[BEGIN Supplied records]

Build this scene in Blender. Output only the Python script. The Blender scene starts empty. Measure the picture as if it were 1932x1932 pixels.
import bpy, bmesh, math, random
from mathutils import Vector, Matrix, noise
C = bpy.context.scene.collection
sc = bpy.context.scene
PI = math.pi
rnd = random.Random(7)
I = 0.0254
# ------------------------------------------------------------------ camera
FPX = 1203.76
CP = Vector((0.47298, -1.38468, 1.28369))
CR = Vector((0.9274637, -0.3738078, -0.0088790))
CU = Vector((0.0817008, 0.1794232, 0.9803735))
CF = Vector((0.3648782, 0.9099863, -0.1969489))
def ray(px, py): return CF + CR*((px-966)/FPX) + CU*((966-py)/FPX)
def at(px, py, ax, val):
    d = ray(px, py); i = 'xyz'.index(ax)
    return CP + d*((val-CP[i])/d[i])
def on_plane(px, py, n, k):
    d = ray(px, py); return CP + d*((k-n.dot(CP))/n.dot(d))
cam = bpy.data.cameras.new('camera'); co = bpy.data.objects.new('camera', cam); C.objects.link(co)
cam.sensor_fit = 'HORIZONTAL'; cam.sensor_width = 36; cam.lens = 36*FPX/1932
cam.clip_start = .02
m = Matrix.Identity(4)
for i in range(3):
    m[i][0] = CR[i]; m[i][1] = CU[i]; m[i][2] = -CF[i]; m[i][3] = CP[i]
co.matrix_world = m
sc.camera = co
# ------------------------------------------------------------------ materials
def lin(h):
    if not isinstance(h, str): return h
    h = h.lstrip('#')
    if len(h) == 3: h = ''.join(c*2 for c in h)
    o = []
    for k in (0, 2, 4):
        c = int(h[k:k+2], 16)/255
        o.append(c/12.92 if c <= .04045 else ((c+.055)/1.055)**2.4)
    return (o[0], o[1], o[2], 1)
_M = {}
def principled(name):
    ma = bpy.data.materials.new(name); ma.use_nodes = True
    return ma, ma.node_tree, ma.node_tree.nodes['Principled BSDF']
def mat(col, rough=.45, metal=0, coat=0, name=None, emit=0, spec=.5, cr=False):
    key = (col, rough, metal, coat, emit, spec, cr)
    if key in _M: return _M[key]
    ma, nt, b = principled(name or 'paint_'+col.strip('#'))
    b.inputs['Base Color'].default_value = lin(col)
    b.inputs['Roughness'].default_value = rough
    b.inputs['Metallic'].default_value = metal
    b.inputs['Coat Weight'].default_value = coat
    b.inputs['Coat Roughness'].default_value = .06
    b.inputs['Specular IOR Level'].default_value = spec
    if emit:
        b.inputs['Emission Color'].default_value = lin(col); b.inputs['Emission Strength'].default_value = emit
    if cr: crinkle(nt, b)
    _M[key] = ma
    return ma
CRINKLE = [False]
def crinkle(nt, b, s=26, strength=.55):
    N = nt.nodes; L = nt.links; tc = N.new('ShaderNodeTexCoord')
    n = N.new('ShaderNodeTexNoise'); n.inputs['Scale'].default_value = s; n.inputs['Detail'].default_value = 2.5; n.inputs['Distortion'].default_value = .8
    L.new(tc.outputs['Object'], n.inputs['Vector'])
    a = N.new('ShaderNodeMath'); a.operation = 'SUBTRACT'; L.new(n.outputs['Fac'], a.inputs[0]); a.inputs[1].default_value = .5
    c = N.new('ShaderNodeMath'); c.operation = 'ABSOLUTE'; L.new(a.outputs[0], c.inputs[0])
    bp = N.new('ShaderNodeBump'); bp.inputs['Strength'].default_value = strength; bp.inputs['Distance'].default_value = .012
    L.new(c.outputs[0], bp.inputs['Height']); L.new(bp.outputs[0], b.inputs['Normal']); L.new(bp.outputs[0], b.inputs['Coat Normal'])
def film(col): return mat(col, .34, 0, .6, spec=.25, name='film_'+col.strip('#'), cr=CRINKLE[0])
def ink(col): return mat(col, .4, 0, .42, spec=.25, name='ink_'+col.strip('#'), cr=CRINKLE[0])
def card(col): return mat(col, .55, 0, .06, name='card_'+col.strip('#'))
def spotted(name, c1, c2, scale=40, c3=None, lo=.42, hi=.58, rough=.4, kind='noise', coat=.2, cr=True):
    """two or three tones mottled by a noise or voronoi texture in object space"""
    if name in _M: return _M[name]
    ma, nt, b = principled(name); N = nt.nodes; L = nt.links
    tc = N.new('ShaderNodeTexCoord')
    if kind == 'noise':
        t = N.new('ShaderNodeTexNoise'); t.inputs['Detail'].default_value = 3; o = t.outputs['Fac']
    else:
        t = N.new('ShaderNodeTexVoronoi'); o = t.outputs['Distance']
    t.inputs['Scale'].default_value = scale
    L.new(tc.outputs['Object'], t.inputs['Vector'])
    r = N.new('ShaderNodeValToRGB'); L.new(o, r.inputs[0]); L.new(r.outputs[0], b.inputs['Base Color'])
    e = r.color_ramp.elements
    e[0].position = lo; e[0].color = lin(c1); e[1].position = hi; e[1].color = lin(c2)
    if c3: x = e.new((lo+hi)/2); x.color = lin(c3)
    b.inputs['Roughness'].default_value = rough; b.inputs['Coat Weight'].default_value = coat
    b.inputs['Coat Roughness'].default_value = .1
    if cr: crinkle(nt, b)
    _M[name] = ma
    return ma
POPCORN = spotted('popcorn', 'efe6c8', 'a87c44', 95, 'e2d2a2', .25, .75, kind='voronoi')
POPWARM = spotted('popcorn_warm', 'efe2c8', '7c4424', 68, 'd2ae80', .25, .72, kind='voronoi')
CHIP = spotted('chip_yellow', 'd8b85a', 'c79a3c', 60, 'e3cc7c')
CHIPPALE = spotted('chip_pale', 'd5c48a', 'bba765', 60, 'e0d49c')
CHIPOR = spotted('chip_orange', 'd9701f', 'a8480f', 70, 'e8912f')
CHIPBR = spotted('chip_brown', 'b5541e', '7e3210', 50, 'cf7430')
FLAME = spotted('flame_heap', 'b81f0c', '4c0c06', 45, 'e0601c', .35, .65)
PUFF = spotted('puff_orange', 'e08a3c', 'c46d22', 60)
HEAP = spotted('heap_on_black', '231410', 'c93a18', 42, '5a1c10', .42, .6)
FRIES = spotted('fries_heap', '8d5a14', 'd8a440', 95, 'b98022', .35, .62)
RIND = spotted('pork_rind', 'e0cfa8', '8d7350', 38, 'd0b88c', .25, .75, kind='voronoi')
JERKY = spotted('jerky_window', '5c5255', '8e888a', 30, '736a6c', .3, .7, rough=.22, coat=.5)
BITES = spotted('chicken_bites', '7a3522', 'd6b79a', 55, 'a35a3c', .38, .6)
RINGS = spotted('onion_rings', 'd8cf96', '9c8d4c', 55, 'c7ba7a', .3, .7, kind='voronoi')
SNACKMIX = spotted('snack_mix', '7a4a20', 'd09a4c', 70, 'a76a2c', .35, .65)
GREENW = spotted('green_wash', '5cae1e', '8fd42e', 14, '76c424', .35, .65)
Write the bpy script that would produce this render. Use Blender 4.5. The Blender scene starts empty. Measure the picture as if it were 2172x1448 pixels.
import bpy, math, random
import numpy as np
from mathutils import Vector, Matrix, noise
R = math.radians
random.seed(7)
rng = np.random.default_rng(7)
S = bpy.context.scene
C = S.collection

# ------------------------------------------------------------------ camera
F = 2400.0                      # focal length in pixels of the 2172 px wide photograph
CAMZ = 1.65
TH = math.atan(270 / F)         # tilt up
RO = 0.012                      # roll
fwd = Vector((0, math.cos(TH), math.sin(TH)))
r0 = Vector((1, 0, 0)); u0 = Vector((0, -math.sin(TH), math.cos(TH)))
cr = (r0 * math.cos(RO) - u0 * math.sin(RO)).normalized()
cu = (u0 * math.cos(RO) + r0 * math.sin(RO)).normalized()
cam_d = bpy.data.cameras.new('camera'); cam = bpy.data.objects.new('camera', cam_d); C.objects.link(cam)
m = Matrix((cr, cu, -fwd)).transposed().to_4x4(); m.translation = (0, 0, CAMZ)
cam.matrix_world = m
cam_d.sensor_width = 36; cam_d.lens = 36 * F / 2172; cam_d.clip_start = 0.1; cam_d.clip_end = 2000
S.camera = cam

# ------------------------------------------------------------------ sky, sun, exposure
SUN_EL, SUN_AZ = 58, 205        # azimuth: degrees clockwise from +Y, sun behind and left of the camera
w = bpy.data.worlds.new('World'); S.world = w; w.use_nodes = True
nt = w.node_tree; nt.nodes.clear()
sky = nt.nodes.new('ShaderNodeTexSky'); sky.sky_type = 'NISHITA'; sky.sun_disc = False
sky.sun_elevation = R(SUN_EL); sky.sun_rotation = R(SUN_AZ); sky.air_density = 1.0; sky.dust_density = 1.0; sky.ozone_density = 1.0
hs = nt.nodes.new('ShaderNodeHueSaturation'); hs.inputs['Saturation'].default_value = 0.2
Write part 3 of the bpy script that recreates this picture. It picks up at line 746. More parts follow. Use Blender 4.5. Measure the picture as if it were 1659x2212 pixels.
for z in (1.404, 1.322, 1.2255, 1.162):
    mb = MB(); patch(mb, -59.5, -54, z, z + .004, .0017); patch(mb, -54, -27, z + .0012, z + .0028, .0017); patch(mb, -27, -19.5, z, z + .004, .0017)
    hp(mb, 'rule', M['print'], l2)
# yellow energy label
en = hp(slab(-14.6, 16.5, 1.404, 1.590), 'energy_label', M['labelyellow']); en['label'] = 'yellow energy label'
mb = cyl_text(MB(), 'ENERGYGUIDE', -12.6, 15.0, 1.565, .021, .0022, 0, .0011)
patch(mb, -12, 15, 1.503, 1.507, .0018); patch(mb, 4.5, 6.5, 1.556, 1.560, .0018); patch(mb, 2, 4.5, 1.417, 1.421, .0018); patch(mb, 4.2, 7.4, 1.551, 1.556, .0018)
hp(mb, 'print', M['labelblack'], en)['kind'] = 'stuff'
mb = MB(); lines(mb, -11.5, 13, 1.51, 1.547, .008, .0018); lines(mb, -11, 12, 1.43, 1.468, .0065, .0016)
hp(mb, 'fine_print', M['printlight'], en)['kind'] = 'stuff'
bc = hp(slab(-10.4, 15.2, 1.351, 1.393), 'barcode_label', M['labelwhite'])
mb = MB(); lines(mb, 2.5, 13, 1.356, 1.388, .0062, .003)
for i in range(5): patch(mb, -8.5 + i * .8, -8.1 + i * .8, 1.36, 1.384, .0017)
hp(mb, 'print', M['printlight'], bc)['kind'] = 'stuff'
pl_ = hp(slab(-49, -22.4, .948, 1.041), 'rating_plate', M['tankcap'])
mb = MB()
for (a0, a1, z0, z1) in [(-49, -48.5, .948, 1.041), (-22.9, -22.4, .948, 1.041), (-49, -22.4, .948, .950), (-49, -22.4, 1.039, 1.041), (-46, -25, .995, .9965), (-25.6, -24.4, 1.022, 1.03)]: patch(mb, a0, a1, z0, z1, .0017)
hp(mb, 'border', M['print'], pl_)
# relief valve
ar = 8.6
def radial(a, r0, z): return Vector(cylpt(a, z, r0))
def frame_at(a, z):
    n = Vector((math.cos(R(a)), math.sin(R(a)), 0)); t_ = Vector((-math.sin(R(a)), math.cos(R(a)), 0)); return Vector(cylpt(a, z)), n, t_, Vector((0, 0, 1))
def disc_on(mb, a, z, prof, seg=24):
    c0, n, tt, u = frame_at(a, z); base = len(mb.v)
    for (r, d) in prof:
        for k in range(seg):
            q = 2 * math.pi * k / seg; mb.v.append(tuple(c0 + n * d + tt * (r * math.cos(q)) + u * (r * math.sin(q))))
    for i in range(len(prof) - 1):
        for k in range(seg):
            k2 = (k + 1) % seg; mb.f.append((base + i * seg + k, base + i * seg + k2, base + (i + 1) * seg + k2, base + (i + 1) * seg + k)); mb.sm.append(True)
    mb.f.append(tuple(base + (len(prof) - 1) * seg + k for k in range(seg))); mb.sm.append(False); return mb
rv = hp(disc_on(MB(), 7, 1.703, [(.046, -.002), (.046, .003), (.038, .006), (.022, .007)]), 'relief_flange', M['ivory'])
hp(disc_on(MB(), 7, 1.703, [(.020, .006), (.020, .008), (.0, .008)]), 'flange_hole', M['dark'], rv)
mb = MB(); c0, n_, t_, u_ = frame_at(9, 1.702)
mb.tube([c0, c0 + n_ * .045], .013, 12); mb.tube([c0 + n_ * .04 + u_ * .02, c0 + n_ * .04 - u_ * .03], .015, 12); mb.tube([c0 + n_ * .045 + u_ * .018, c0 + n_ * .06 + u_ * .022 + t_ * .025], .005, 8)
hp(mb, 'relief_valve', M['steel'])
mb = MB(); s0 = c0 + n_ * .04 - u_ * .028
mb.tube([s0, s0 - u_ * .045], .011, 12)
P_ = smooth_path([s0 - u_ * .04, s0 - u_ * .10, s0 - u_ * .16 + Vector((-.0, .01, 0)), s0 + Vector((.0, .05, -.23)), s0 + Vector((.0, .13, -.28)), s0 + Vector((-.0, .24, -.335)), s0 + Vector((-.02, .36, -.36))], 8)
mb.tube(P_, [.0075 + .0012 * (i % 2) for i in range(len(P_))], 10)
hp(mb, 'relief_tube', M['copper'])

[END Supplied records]

> _Directions_
Exactly the lines from the line with "Write the bpy" to the line with "hs = nt.nodes.new('ShaderNodeHueSaturation');", both included, are to be extracted, and no others.

> _Complete answer_
Write the bpy script that would produce this render. Use Blender 4.5. The Blender scene starts empty. Measure the picture as if it were 2172x1448 pixels.
import bpy, math, random
import numpy as np
from mathutils import Vector, Matrix, noise
R = math.radians
random.seed(7)
rng = np.random.default_rng(7)
S = bpy.context.scene
C = S.collection

# ------------------------------------------------------------------ camera
F = 2400.0                      # focal length in pixels of the 2172 px wide photograph
CAMZ = 1.65
TH = math.atan(270 / F)         # tilt up
RO = 0.012                      # roll
fwd = Vector((0, math.cos(TH), math.sin(TH)))
r0 = Vector((1, 0, 0)); u0 = Vector((0, -math.sin(TH), math.cos(TH)))
cr = (r0 * math.cos(RO) - u0 * math.sin(RO)).normalized()
cu = (u0 * math.cos(RO) + r0 * math.sin(RO)).normalized()
cam_d = bpy.data.cameras.new('camera'); cam = bpy.data.objects.new('camera', cam_d); C.objects.link(cam)
m = Matrix((cr, cu, -fwd)).transposed().to_4x4(); m.translation = (0, 0, CAMZ)
cam.matrix_world = m
cam_d.sensor_width = 36; cam_d.lens = 36 * F / 2172; cam_d.clip_start = 0.1; cam_d.clip_end = 2000
S.camera = cam

# ------------------------------------------------------------------ sky, sun, exposure
SUN_EL, SUN_AZ = 58, 205        # azimuth: degrees clockwise from +Y, sun behind and left of the camera
w = bpy.data.worlds.new('World'); S.world = w; w.use_nodes = True
nt = w.node_tree; nt.nodes.clear()
sky = nt.nodes.new('ShaderNodeTexSky'); sky.sky_type = 'NISHITA'; sky.sun_disc = False
sky.sun_elevation = R(SUN_EL); sky.sun_rotation = R(SUN_AZ); sky.air_density = 1.0; sky.dust_density = 1.0; sky.ozone_density = 1.0
hs = nt.nodes.new('ShaderNodeHueSaturation'); hs.inputs['Saturation'].default_value = 0.2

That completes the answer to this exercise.